Преславного Депро прекрасная сатира
Подвигла в Севере разумна Кантемира
Последовать ему и страсти охуждать;
Он знал, как о страстях разумно рассуждать,
Пермесских голос нимф был ввек его утеха,
Стремился на Парнас, но не было успеха.
Хоть упражнялся в том, доколе был он жив,
Однако был Пегас под ним всегда ленив.
Разумный Феофан, которого природа
Произвела красой славенского народа,
Что в красноречии касалось до него,
Достойного в стихах не создал ничего.
Единственный русский поэт, которого Сумароков чтит, – это Ломоносов:
Он наших стран Мальгерб, он Пиндару подобен…
Дальше шла оскорбительная строка:
А ты, Штивелиус, лишь только врать способен.
Имя «Штивелиус» заимствовано у датского писателя Гольдберга, но адресат этой строчки очевиден. Речь идет о Тредиаковском. Обиженный Василий Кириллович, прочитавший эти стихи еще в рукописи, пожаловался похваленному Михайле Васильевичу.
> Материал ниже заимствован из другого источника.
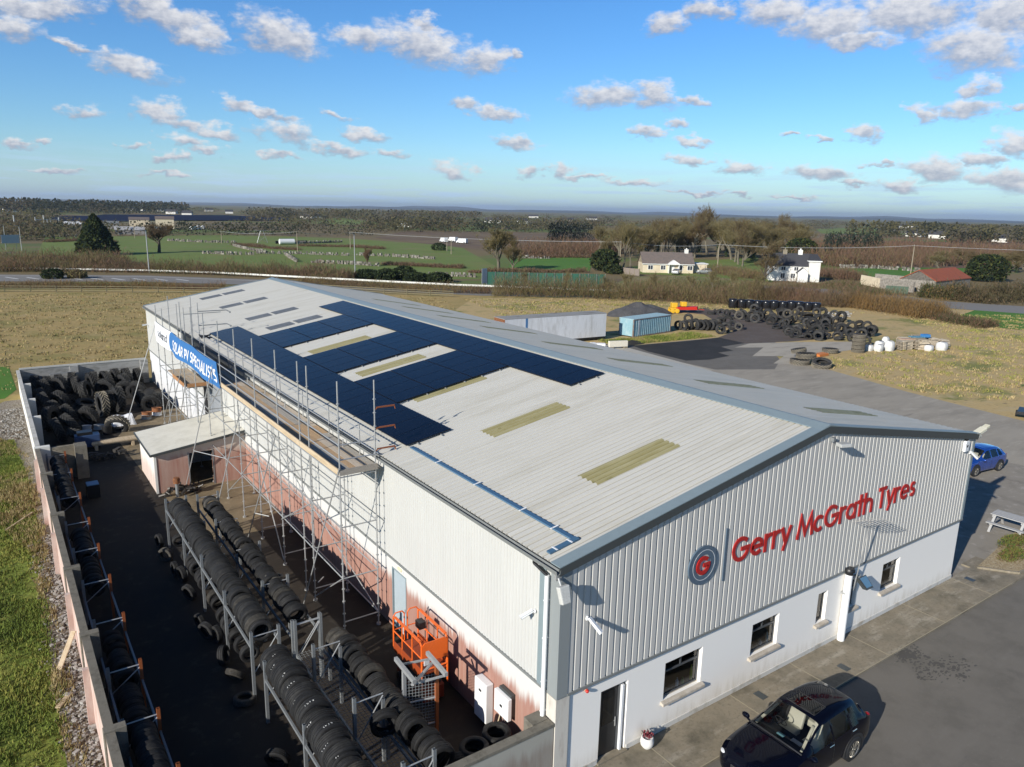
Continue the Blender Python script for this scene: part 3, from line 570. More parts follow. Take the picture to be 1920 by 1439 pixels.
# windows and doors
M['frame'] = mat('window_frame', (.06, .065, .07), .4); M['pane'] = glass('window_glass', t=.8)
M['sill'] = mat('stone_sill', (.40, .35, .28), .9, col2=(.50, .45, .38), vscale=3, c2=(.4, .7), var=.15)
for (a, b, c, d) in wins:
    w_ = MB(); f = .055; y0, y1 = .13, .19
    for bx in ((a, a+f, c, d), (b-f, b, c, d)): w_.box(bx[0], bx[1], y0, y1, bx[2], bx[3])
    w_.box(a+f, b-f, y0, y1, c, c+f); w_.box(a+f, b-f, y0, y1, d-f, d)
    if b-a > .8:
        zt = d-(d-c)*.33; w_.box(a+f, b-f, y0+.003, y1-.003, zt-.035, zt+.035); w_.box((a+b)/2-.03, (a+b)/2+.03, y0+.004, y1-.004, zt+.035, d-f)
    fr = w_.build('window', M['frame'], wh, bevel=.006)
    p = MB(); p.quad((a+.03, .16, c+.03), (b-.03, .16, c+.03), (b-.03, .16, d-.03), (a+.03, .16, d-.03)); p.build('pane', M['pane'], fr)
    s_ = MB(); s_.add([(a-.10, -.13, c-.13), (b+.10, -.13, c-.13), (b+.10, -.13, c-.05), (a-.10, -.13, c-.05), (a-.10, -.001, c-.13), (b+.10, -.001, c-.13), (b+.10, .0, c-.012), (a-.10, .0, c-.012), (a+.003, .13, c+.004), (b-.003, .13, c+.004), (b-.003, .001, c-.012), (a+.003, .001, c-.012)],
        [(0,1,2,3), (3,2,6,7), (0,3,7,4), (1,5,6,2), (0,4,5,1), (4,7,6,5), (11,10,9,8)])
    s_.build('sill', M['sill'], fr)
a, b, c, d = door
dm = MB(); dm.box(a+.06, b-.26, .13, .18, c+.04, d-.06)
dr = dm.build('front_door', mat('door_dark', (.02, .021, .023), .3), wh)
p = MB(); p.box(a+.2, b-.40, .12, .129, 1.15, d-.2); p.build('glazed_panel', mat('dark_glass', (.01, .011, .012), .05), dr)
p = MB(); p.box(b-.36, b-.33, .075, .10, 1.0, 1.3); p.box(b-.355, b-.335, .10, .13, 1.14, 1.16); p.build('handle', M['zinc'], dr)
f_ = MB(); f_.box(a, a+.06, .10, .19, c, d); f_.box(b-.26, b-.19, .10, .19, c, d-.06); f_.box(a+.06, b-.19, .10, .19, d-.06, d); f_.box(b-.19, b, .13, .18, c, d)
f_.build('door_frame', M['frame'], wh)
f_ = MB(); f_.box(b-.185, b-.11, .02, .129, c, d-.12); f_.build('door_leaf_edge', M['white'], wh)
f_ = MB(); f_.box(a-.05, b+.05, -.10, .13, .1005, .15); f_.build('doorstep', M['conc'], wh)
# steel personnel door and roller door in the long wall
f_ = MB(); f_.box(.06, .11, 8.80, 9.85, .03, 2.45); sd_ = f_.build('side_door', mat('steel_door', (.36, .42, .45), .5, var=.06, vscale=1), wh)
f_ = MB(); f_.box(.03, .058, 8.92, 8.97, 1.0, 1.15); f_.build('handle', M['zinc'], sd_)
f_ = MB(); f_.box(-.01, .12, 8.752, 8.80, .03, 2.499); f_.box(-.01, .12, 9.85, 9.898, .03, 2.499); f_.box(-.01, .12, 8.80, 9.85, 2.45, 2.499); f_.build('door_frame', M['trim'], wh)
f_ = MB()
for k in range(26): f_.box(-.15-.012*(k % 2), -.095, 33.3, 36.6, .05+k*.2, .05+k*.2+.2)
f_.build('roller_door', mat('roller_steel', (.30, .32, .34), .5, metal=.2), wh)
f_ = MB(); f_.box(-.20, -.09, 36.6, 37.5, .03, 5.3); f_.build('door_recess', M['black'], wh)

# roof cable tray: stays where it is clipped, a thing of its own
tr = thing('cable_tray', 'blue grey cable tray running along the near roof edge', 'cable tray')
mb = MB(); cz = lambda x: HE+SL*x+.045
def on_roof(x, y, h): return Vector((x-SL*h, y, HE+SL*x+h))
for (p, q, w_) in (((.93, 10.0), (.93, .52), .16), ((1.01, .60), (.03, .60), .16)):
    mb.bar(on_roof(*p, .07 if p[1] > 1 else .09), on_roof(*q, .07 if p[1] > 1 else .09), w_, .05)
mb.build('tray', M['tray'], tr)
mb = MB()
for y in (8, 5.5, 3, 1.5): mb.bar(on_roof(.80, y, .1), on_roof(1.06, y, .1), .05, .012)
for x in (.75, .25): mb.bar(on_roof(x, .49, .12), on_roof(x, .72, .12), .05, .012)
mb.build('clip', M['white'], tr)

# ------------------------------------------------------------ solar panels
pan = thing('solar_panel', 'all black solar panel in the array on the sunny roof slope', 'solar panel', group='solar panels on the roof')
PL, PW, TH = 1.915, 1.147, .035
ang = math.atan(SL)
mb = MB(); mb.box(-PL/2, PL/2, -PW/2, PW/2, -TH, 0)
mb.build('frame', M['navy_panel'], pan)
def solar_mat():
    mm = bpy.data.materials.new('solar_cells'); mm.use_nodes = True; nt = mm.node_tree; N = nt.nodes; L = nt.links; b = N['Principled BSDF']
    tc = N.new('ShaderNodeTexCoord'); br = N.new('ShaderNodeTexBrick'); L.new(tc.outputs['Object'], br.inputs['Vector'])
    br.offset = 0; br.inputs['Scale'].default_value = 1; br.inputs['Brick Width'].default_value = .31; br.inputs['Row Height'].default_value = .182; br.inputs['Mortar Size'].default_value = .0045
    br.inputs['Color1'].default_value = (.0032, .0038, .0085, 1); br.inputs['Color2'].default_value = (.0036, .0044, .010, 1); br.inputs['Mortar'].default_value = (.003, .004, .008, 1)
    L.new(br.outputs['Color'], b.inputs['Base Color']); b.inputs['Roughness'].default_value = .22; b.inputs['Specular IOR Level'].default_value = .12
    return mm
mb = MB(); mb.box(-PL/2+.014, PL/2-.014, -PW/2+.014, PW/2-.014, .0005, .0035); mb.build('cells', solar_mat(), pan)
first = True
for col in range(5):
    for k in range(25):
        if col in (1, 2, 3) and not (4 <= k < 8 or 10 <= k < 14 or 17 <= k < 21): continue
        x = .80+.945+col*1.925; y = 10.15+1.154*(k+.5)
        p = on_roof(x, y, .145)
        rot = Matrix.Rotation(-ang, 3, 'Y').to_euler()
        if first: pan.location = p; pan.rotation_euler = rot; first = False
        else: dup(pan, p, tuple(rot))
mb = MB()
for col in range(5):
    ks = [(0, 25)] if col in (0, 4) else [(4, 8), (10, 14), (17, 21)]
    for a, b in ks:
        for dx in (.45, 1.45):
            x = .80+dx+col*1.925; mb.bar(on_roof(x, 10.15+1.154*a-.12, .075), on_roof(x, 10.15+1.154*b+.12, .075), .04, .05)
tag(mb.build('mounting_rail', M['zinc_dull']), 'aluminium mounting rails under the black solar array', 'mounting rail', kind='stuff')

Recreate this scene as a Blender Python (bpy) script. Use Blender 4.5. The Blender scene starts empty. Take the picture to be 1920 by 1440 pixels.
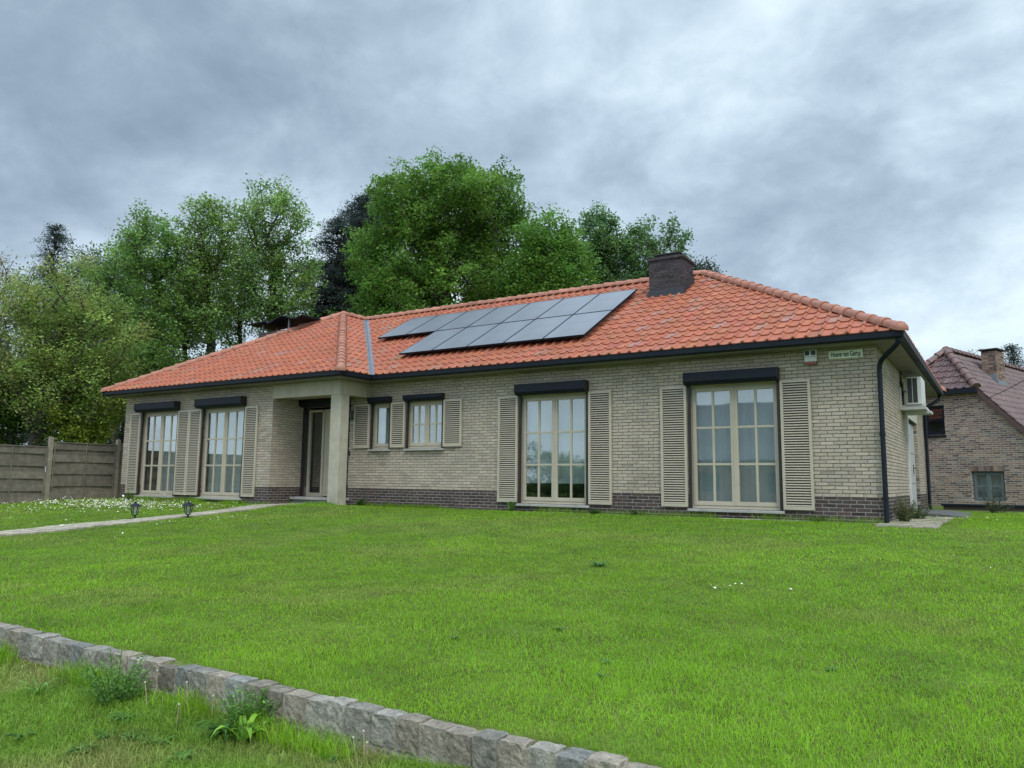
import bpy, bmesh, math, random
import numpy as np
from mathutils import Matrix, Vector

S = bpy.context.scene
C = S.collection
rnd = random.Random(7)
R = math.radians

# ------------------------------------------------------------------ camera
CAM = np.array([1.6803, -13.9360, 0.6272])
MR = np.array([[0.84475298, 0.53505322, 0.01050921],
               [0.05813791, -0.11127535, 0.99208759],
               [-0.53198908, 0.83745797, 0.12510706]])   # rows: right, up, forward
F = 1443.80
cd = bpy.data.cameras.new('camera'); cam = bpy.data.objects.new('camera', cd); C.objects.link(cam)
cd.sensor_width = 36.0; cd.lens = F / 1920 * 36; cd.clip_start = 0.05; cd.clip_end = 3000
m = Matrix(((MR[0][0], MR[1][0], -MR[2][0], CAM[0]), (MR[0][1], MR[1][1], -MR[2][1], CAM[1]),
            (MR[0][2], MR[1][2], -MR[2][2], CAM[2]), (0, 0, 0, 1)))
cam.matrix_world = m
S.camera = cam

def at(u, v, depth):
    """a world point seen at photo pixel (u, v), at a given distance along the view axis"""
    d = MR.T @ np.array([(u - 960) / F, -(v - 720) / F, 1.0])
    return CAM + d * depth

# ------------------------------------------------------------------ world and sun
SUN_EL, SUN_AZ = 50.0, 128.0      # azimuth clockwise from +y
w = bpy.data.worlds.new('World'); S.world = w; w.use_nodes = True
nt = w.node_tree; N = nt.nodes; L = nt.links
for n in list(N): N.remove(n)
def nd(t, **k):
    n = N.new(t)
    for a, b in k.items(): setattr(n, a, b)
    return n
def mth(op, a, b=None, c=None, clamp=False):
    n = nd('ShaderNodeMath', operation=op); n.use_clamp = clamp
    for i, q in enumerate((a, b, c)):
        if q is None: continue
        if isinstance(q, (int, float)): n.inputs[i].default_value = q
        else: L.new(q, n.inputs[i])
    return n.outputs[0]
out = nd('ShaderNodeOutputWorld'); bg = nd('ShaderNodeBackground')
sky = nd('ShaderNodeTexSky', sky_type='NISHITA'); sky.sun_disc = False
sky.sun_elevation = R(SUN_EL); sky.sun_rotation = R(SUN_AZ); sky.air_density = 1.0; sky.dust_density = 2.0
geo = nd('ShaderNodeNewGeometry'); tc = nd('ShaderNodeTexCoord')
sp = nd('ShaderNodeSeparateXYZ'); L.new(tc.outputs['Generated'], sp.inputs[0])
zc = mth('MAXIMUM', sp.outputs[2], 0.0)
den = mth('ADD', zc, 0.42)
cx = mth('DIVIDE', sp.outputs[0], den); cy = mth('DIVIDE', sp.outputs[1], den)
cmb = nd('ShaderNodeCombineXYZ'); L.new(cx, cmb.inputs[0]); L.new(cy, cmb.inputs[1])
mp = nd('ShaderNodeMapping'); L.new(cmb.outputs[0], mp.inputs[0])
mp.inputs['Rotation'].default_value = (0, 0, R(-25)); mp.inputs['Location'].default_value = (35.3, 11.7, 5.4); mp.inputs['Scale'].default_value = (1.75, 1.85, 1)
def noise(vec, scale, detail, rough, dist=0.0, z=0.0):
    n = nd('ShaderNodeTexNoise', noise_dimensions='3D'); n.inputs['Scale'].default_value = scale
    n.inputs['Detail'].default_value = detail; n.inputs['Roughness'].default_value = rough
    n.inputs['Distortion'].default_value = dist
    a = nd('ShaderNodeVectorMath', operation='ADD'); a.inputs[1].default_value = (z, z * 1.7, z * .3)
    L.new(vec, a.inputs[0]); L.new(a.outputs[0], n.inputs['Vector'])
    return n.outputs['Fac']
n1 = noise(mp.outputs[0], 0.62, 3, 0.5, 0.4, 0.0)
n2 = noise(mp.outputs[0], 1.9, 10, 0.56, 0.3, 4.0)
n3 = noise(mp.outputs[0], 6.0, 8, 0.64, 0.35, 9.0)
cl = mth('ADD', mth('MULTIPLY', n1, 0.50), mth('ADD', mth('MULTIPLY', n2, 0.38), mth('MULTIPLY', n3, 0.12)))
cr = nd('ShaderNodeValToRGB'); L.new(cl, cr.inputs[0])
e = cr.color_ramp
e.elements[0].position = 0.31; e.elements[0].color = (0.185, 0.245, 0.325, 1)
e.elements[1].position = 0.65; e.elements[1].color = (0.80, 0.90, 0.97, 1)
for p_, c_ in ((0.39, (0.260, 0.335, 0.420, 1)), (0.445, (0.335, 0.425, 0.515, 1)), (0.505, (0.455, 0.565, 0.660, 1)), (0.57, (0.62, 0.735, 0.81, 1))):
    q = e.elements.new(p_); q.color = c_
# the overcast brightens towards the zenith; out-of-view gain added to lift scene light
zen = nd('ShaderNodeMapRange', interpolation_type='SMOOTHSTEP'); L.new(sp.outputs[2], zen.inputs[0])
zen.inputs[1].default_value = 0.56; zen.inputs[2].default_value = 0.92; zen.inputs[3].default_value = 1.0; zen.inputs[4].default_value = 2.6
hor = nd('ShaderNodeMapRange', interpolation_type='SMOOTHSTEP'); L.new(sp.outputs[2], hor.inputs[0])
hor.inputs[1].default_value = 0.0; hor.inputs[2].default_value = 0.30; hor.inputs[3].default_value = 1.0; hor.inputs[4].default_value = 0.0
pale = nd('ShaderNodeMix', data_type='RGBA'); L.new(mth('MULTIPLY', hor.outputs[0], 0.55), pale.inputs[0])
L.new(cr.outputs[0], pale.inputs[6]); pale.inputs[7].default_value = (0.56, 0.68, 0.76, 1)
# gain added to the unseen sky behind the camera (south), lighting the front walls
sth = nd('ShaderNodeMapRange', interpolation_type='SMOOTHSTEP'); L.new(sp.outputs[1], sth.inputs[0])
sth.inputs[1].default_value = 0.25; sth.inputs[2].default_value = -0.6; sth.inputs[3].default_value = 1.0; sth.inputs[4].default_value = 1.5
vm = nd('ShaderNodeVectorMath', operation='SCALE'); L.new(pale.outputs[2], vm.inputs[0]); L.new(mth('MULTIPLY', zen.outputs[0], sth.outputs[0]), vm.inputs[3])
ns = nd('ShaderNodeVectorMath', operation='SCALE'); L.new(sky.outputs[0], ns.inputs[0]); ns.inputs[3].default_value = 0.10
mixc = nd('ShaderNodeMix', data_type='RGBA'); mixc.inputs[0].default_value = 0.92
L.new(ns.outputs[0], mixc.inputs[6]); L.new(vm.outputs[0], mixc.inputs[7])
L.new(mixc.outputs[2], bg.inputs[0]); bg.inputs[1].default_value = 1.22
L.new(bg.outputs[0], out.inputs[0])

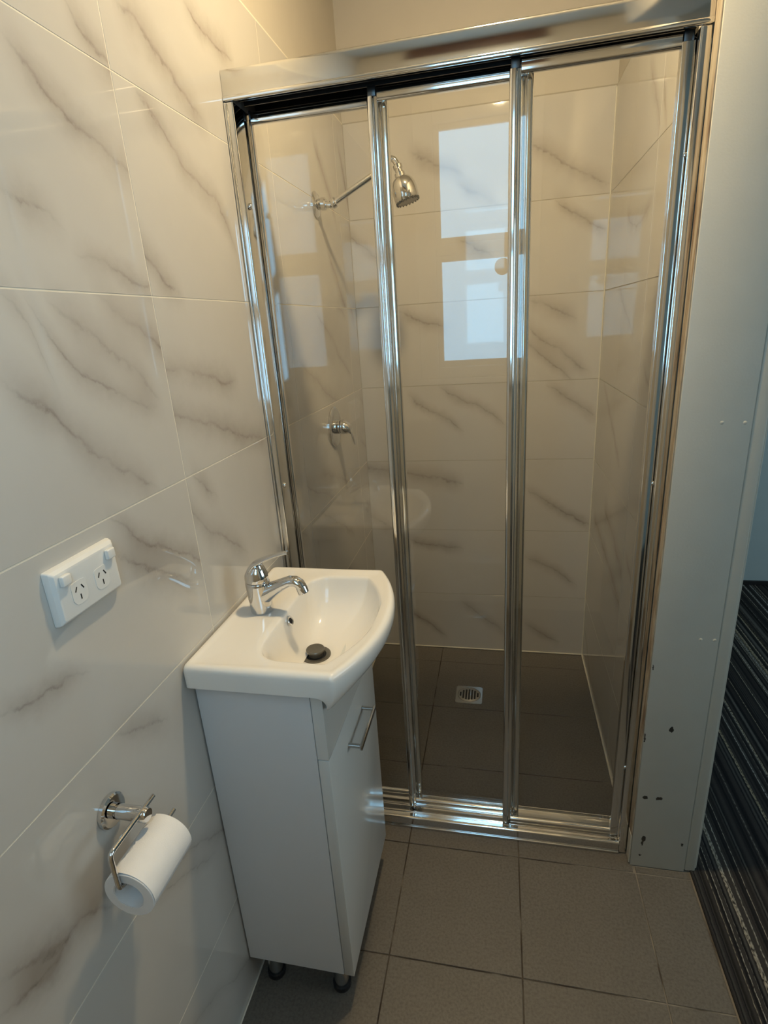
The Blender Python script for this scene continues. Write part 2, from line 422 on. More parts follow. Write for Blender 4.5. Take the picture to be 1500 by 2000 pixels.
def tile_wall(parent, orient, joints, lo, hi, plane, veins):
    """joints: positions of the full-tile grid along the wall; lo..hi: visible range"""
    rows = [(0, H[0])] + list(zip(H, H[1:]))
    for zi, (z0, z1) in enumerate(rows):
        for a, b in zip(joints, joints[1:]):
            c0, c1 = max(a, lo), min(b, hi)
            if c1-c0 < .004: continue
            full0, fullz = (a if b-a >= .599 else (b-.6 if a == joints[0] else a)), z1-T
            if orient == 'right':
                ua = ((full0+.6)-c1)/.6; ub = ((full0+.6)-c0)/.6
                loc = (plane, c1, z0)
            else:
                ua = (c0-full0)/.6; ub = (c1-full0)/.6
                loc = (plane, c0, z0) if orient == 'left' else (c0, plane, z0)
            me = tile_mesh(orient, c1-c0, z1-z0, (ua, (z0-fullz)/T, ub, 1.0))
            mine = []
            for pl in veins:
                q = []
                for s, z in pl:
                    u = ((full0+.6)-s)/.6 if orient == 'right' else (s-full0)/.6
                    q.append((u, (z-fullz)/T))
                ins = [p for p in q if ua-.02 <= p[0] <= ub+.02 and -.1 <= p[1] <= 1.1]
                if not ins: continue
                ins = [p for p in q if -.15 <= p[0] <= 1.15 and -.8 <= p[1] <= 1.8]
                if len(ins) >= 2: mine.append((ins, rng.uniform(.75, 1.0), rng.uniform(.013, .022)))
            o = link('tile', me, None, parent)
            o.location = loc
            mat = marble('marble_tile_face_veined', mine, rng.randint(0, 50)) if mine else rng.choice(RAND_TILE)
            if not me.materials: me.materials.append(mat)
            o.material_slots[0].link = 'OBJECT'; o.material_slots[0].material = mat

CEIL = 2.455
SC_Y = .108                          # front of the shower screen
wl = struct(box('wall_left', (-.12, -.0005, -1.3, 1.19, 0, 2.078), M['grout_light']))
tile_wall(wl, 'left', [-1.459, -.859, -.259, .337, .937, 1.537], -1.2, 1.066, 0, VL)
box('plaster', (-.12, -.002, -1.3, 1.19, 2.078, CEIL), M['wall_paint'], wl)
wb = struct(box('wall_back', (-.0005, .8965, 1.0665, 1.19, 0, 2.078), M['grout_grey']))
tile_wall(wb, 'back', [0, .6, 1.2], 0, .896, 1.066, VB)
box('plaster', (-.002, .898, 1.068, 1.19, 2.078, CEIL), M['wall_paint'], wb)
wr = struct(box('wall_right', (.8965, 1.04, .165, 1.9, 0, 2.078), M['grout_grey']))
tile_wall(wr, 'right', [-.134, .466, 1.066], .165, 1.066, .896, VR)
box('plaster', (.898, 1.04, .165, 1.9, 2.078, CEIL), M['wall_paint'], wr)
box('plaster', (1.04, 1.055, .165, 1.9, 0, CEIL), M['room_paint'], wr)
tube('corner_silicone', [(.8945, 1.0645, .004), (.8945, .2, .004)], .0035, M['silicone'], wr, 8)
tube('corner_silicone', [(.8945, 1.0645, .004), (.8945, 1.0645, 2.07)], .0022, M['silicone'], wr, 8)
tube('corner_silicone', [(.002, 1.0645, .004), (.894, 1.0645, .004)], .003, M['silicone'], wb, 8)

tube('corner_silicone', [(.002, -1.19, .002), (.002, 1.064, .002)], .0024, M['silicone'], wl, 8)
# floor of both rooms
fl = struct(box('floor', (-.1, 1.038, -1.3, 1.19, -.12, -.0016), M['floor_grout']))
XJ = [-.0065, .2935, .5994, .9, 1.2]; YJ = [-1.446, -1.146, -.846, -.546, -.246, .054, .357, .657, .957, 1.257]
for xa, xb in zip(XJ, XJ[1:]):
    for ya, yb in zip(YJ, YJ[1:]):
        x0, x1, y0, y1 = max(xa, 0), min(xb, 1.035), max(ya, -1.2), min(yb, 1.066)
        if y0 > .05:
            if x0 >= .89: y1 = .074
            else: x1 = min(x1, .896)
        if x1-x0 < .01 or y1-y0 < .01 or (x0 >= .89 and y0 > .3): continue
        me = tile_mesh('up', x1-x0, y1-y0, (0, 0, 1, 1), .0018, .0016, .0006)
        o = link('tile', me, M['floor_tile'], fl); o.location = (x0, y0, 0)

cl = struct(box('ceiling', (-.12, 4.1, -2.1, 1.95, CEIL, CEIL+.1), M['ceil_paint']))

# wall behind the camera, with the frosted casement window that lights the room
bm = bmesh.new()
for d in ((-.12, .19, -1.3, -1.2, 0, CEIL), (.69, 1.12, -1.3, -1.2, 0, CEIL), (.19, .69, -1.3, -1.2, 0, 1.17), (.19, .69, -1.3, -1.2, 2.24, CEIL)):
    abox(bm, *d)
wf = struct(fin(bm, 'wall_front', M['wall_paint']))
bm = bmesh.new()
for d in ((.181, .265, -1.235, -1.185, 1.158, 2.25), (.655, .70, -1.235, -1.185, 1.158, 2.25), (.265, .655, -1.235, -1.185, 1.158, 1.21), (.265, .655, -1.235, -1.185, 2.165, 2.25),
          (.265, .655, -1.235, -1.19, 1.675, 1.72)):
    abox(bm, *d, bev=.004, seg=1)
for z0, z1 in ((1.21, 1.675), (1.72, 2.165)):
    for d in ((.265, .289, -1.225, -1.198, z0, z1), (.634, .655, -1.225, -1.198, z0, z1), (.289, .634, -1.225, -1.198, z0, z0+.026), (.289, .634, -1.225, -1.198, z1-.024, z1)):
        abox(bm, *d, bev=.003, seg=1)
wn = struct(fin(bm, 'window_1', M['white_paint'], angle=35))
for z0, z1 in ((1.236, 1.651), (1.746, 2.141)):
    box('frosted_pane', (.289, .634, -1.216, -1.211, z0, z1), M['frosted_lit'], wn)
lathe('vent_disc', (.548, -1.211, 1.615), (0, 1, 0), [(0, .034), (.004, .034), (.010, .026), (.010, 0)], M['white_paint'], wn, 32)
box('window_sill', (.17, .71, -1.22, -1.165, 1.128, 1.158), M['white_paint'], wn, .005)
box('pelmet_board', (.185, .705, -1.2, -1.175, 2.295, 2.45), M['brown_board'], wn, .003)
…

Тот ответил дипломатично и лукаво: «Что ж надлежит до стихов Александра Петровича, то не имея к себе прямо ордера, в Канцелярию репортовать не могу; но только на ваше письмо вам ответствую и думаю, что г. сочинителю сих эпистол можно посоветовать, чтоб он их изданием не поторопился, и что не сыщет ли он чего‑нибудь сам, что б в рассуждении некоторых персон отменить несколько надо было бы». Когда же Сумароков изъял строки про Кантемира и Феофана, Ломоносов, которому «Эпистолы» на сей раз были официально присланы на отзыв Канцелярией, свидетельствовал (17 ноября 1748 года), что «в сих содержится много изрядных стихов, правдивые правила о стихотворстве в себе имеющих. Сатирические стихи, которые в них находятся, ни до чего важного не касаются, но только содержат в себе критику некоторых дурных писцов без их наименования». А поскольку такого рода сатира разрешена «у всех политических народов», в том числе и в России «сатиры князя Антиоха Дмитриевича Кантемира с общею апробациею приняты, хотя в них страсти всякого чина людей самым острым сатирическим жалом проницаются», – нет препятствий и к публикации сумароковских «Эпистол». Можно предположить, что этой ссылкой Ломоносов дистанцировался от сумароковской оценки князя‑сатирика. Но то, что написал младший поэт о нем самом, было ему, без сомнения, приятно.